[WHAT TO DO] Leave out the pictures and retype only the lines from the opening line to the line that holds "bpy.data.objects.remove(o)", both ends included.

----- STORED DATA

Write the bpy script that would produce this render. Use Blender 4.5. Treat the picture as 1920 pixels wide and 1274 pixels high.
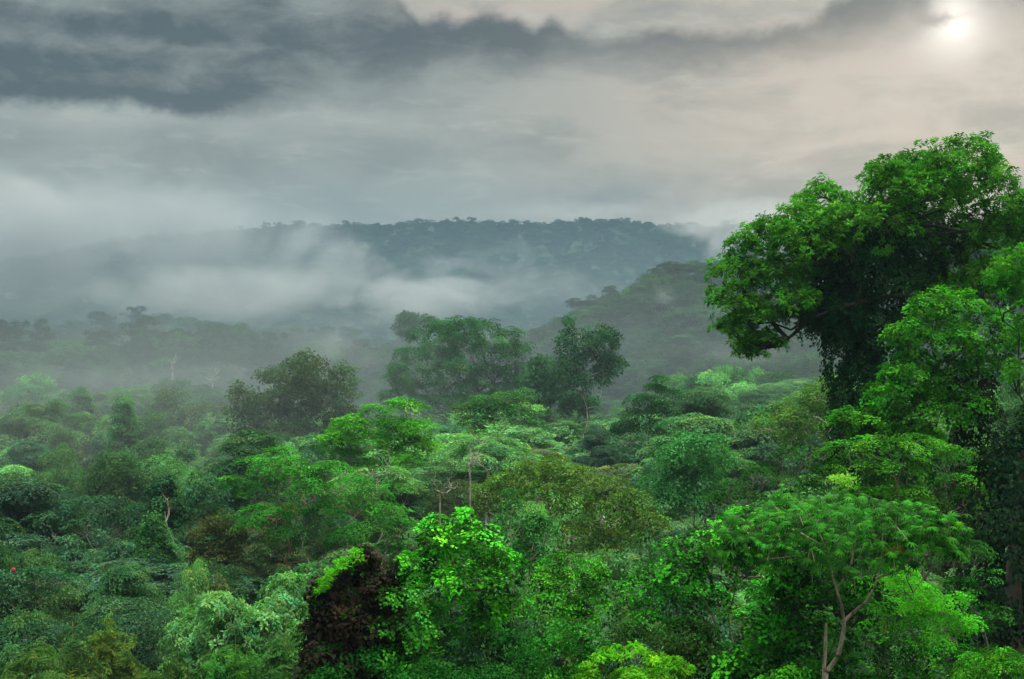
import bpy, math, random
import numpy as np
from mathutils import Vector

R = math.radians
scene = bpy.context.scene
col = scene.collection
for o in list(bpy.data.objects):
    bpy.data.objects.remove(o)

# ------------------------------------------------------------------ camera
FOC = 2667.0                       # focal length in pixels of the 1920 px wide photograph (50 mm on 36 mm)
cam_d = bpy.data.cameras.new("camera")
cam_d.sensor_width = 36.0
cam_d.lens = 50.0
cam_d.clip_start = 0.5
cam_d.clip_end = 9000.0
cam = bpy.data.objects.new("camera", cam_d)
cam.location = (0, 0, 0)
cam.rotation_euler = (R(90), 0, 0)
col.objects.link(cam)
scene.camera = cam

# ------------------------------------------------------------------ render settings
scene.view_settings.view_transform = 'Standard'
scene.view_settings.look = 'None'
scene.view_settings.exposure = 0.0
scene.view_settings.gamma = 1.0
cy = scene.cycles
cy.use_denoising = True
cy.use_adaptive_sampling = True
cy.adaptive_threshold = 0.02
cy.max_bounces = 3
cy.diffuse_bounces = 1
cy.glossy_bounces = 1
cy.transmission_bounces = 2
cy.volume_bounces = 1
cy.transparent_max_bounces = 4
cy.sample_clamp_indirect = 4.0
cy.volume_step_rate = 1.0
cy.volume_max_steps = 128

SUN_AZ = math.atan2(1790 - 960, FOC)
SUN_EL = math.atan2(637 - 42, math.hypot(FOC, 1790 - 960))

# ------------------------------------------------------------------ node expression helper
class NT:
    def __init__(self, tree):
        self.t = tree
        self.n = tree.nodes
        self.l = tree.links
    def new(self, kind, **kw):
        n = self.n.new(kind)
        for k, v in kw.items():
            setattr(n, k, v)
        return n
    def put(self, sock, v):
        if hasattr(v, 'is_linked') or isinstance(v, bpy.types.NodeSocket):
            self.l.new(v, sock)
        elif isinstance(v, (tuple, list)) and len(v) == 3 and sock.type == 'RGBA':
            sock.default_value = (*v, 1)
        else:
            sock.default_value = v
    def m(self, op, a, b=0.0, c=None, clamp=False):
        n = self.n.new('ShaderNodeMath')
        n.operation = op
        n.use_clamp = clamp
        self.put(n.inputs[0], a)
        self.put(n.inputs[1], b)
        if c is not None:
            self.put(n.inputs[2], c)
        return n.outputs[0]
    def add(self, a, b): return self.m('ADD', a, b)
    def sub(self, a, b): return self.m('SUBTRACT', a, b)
    def mul(self, a, b): return self.m('MULTIPLY', a, b)
    def sm(self, v, lo, hi, to0=0.0, to1=1.0):
        n = self.n.new('ShaderNodeMapRange')
        n.interpolation_type = 'SMOOTHSTEP'
        self.put(n.inputs['Value'], v)
        self.put(n.inputs['From Min'], lo)
        self.put(n.inputs['From Max'], hi)
        self.put(n.inputs['To Min'], to0)
        self.put(n.inputs['To Max'], to1)
        return n.outputs[0]
    def lin(self, v, lo, hi, to0=0.0, to1=1.0):
        n = self.n.new('ShaderNodeMapRange')
        self.put(n.inputs['Value'], v)
        self.put(n.inputs['From Min'], lo)
        self.put(n.inputs['From Max'], hi)
        self.put(n.inputs['To Min'], to0)
        self.put(n.inputs['To Max'], to1)
        return n.outputs[0]
    def xyz(self, x, y, z):
        n = self.n.new('ShaderNodeCombineXYZ')
        self.put(n.inputs[0], x); self.put(n.inputs[1], y); self.put(n.inputs[2], z)
        return n.outputs[0]
    def noise(self, vec, scale, detail=4.0, rough=0.55, dist=0.0):
        n = self.n.new('ShaderNodeTexNoise')
        self.put(n.inputs['Vector'], vec)
        n.inputs['Scale'].default_value = scale
        n.inputs['Detail'].default_value = detail
        n.inputs['Roughness'].default_value = rough
        n.inputs['Distortion'].default_value = dist
        return n.outputs['Fac']
    def mix(self, f, a, b, blend='MIX'):
        n = self.n.new('ShaderNodeMix')
        n.data_type = 'RGBA'
        n.blend_type = blend
        n.clamp_factor = True
        self.put(n.inputs[0], f)
        self.put(n.inputs[6], a)
        self.put(n.inputs[7], b)
        return n.outputs[2]
    def curve(self, v, pts):
        # pts: list of (v, y) both already within 0..1
        n = self.n.new('ShaderNodeFloatCurve')
        c = n.mapping.curves[0]
        pts = sorted(pts)
        while len(c.points) < len(pts):
            c.points.new(0.5, 0.5)
        for p, (x, y) in zip(c.points, pts):
            p.location = (x, y)
            p.handle_type = 'AUTO'
        n.mapping.update()
        self.put(n.inputs['Value'], v)
        return n.outputs[0]

def lin8(r, g, b, k=1.0):
    f = lambda c: ((c / 255 + 0.055) / 1.055) ** 2.4 if c > 10 else c / 255 / 12.92
    return (f(r) * k, f(g) * k, f(b) * k)

# ------------------------------------------------------------------ world: overcast tropical sky
world = bpy.data.worlds.new("World")
scene.world = world
world.use_nodes = True
wt = world.node_tree
wt.nodes.clear()
S = NT(wt)
tc = S.new('ShaderNodeTexCoord').outputs['Generated']
sp = S.new('ShaderNodeSeparateXYZ')
wt.links.new(tc, sp.inputs[0])
DX, DY, DZ = sp.outputs
U = S.m('ARCTAN2', DX, DY)               # azimuth, 0 straight ahead
V = S.m('ARCSINE', DZ)                   # elevation
def au(px): return math.atan((px - 960) / FOC)
def av(py): return math.atan((637 - py) / FOC)
uv = S.xyz(U, V, 0.0)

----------

[PROBLEM SOLUTION]
Write the bpy script that would produce this render. Use Blender 4.5. Treat the picture as 1920 pixels wide and 1274 pixels high.
import bpy, math, random
import numpy as np
from mathutils import Vector

R = math.radians
scene = bpy.context.scene
col = scene.collection
for o in list(bpy.data.objects):
    bpy.data.objects.remove(o)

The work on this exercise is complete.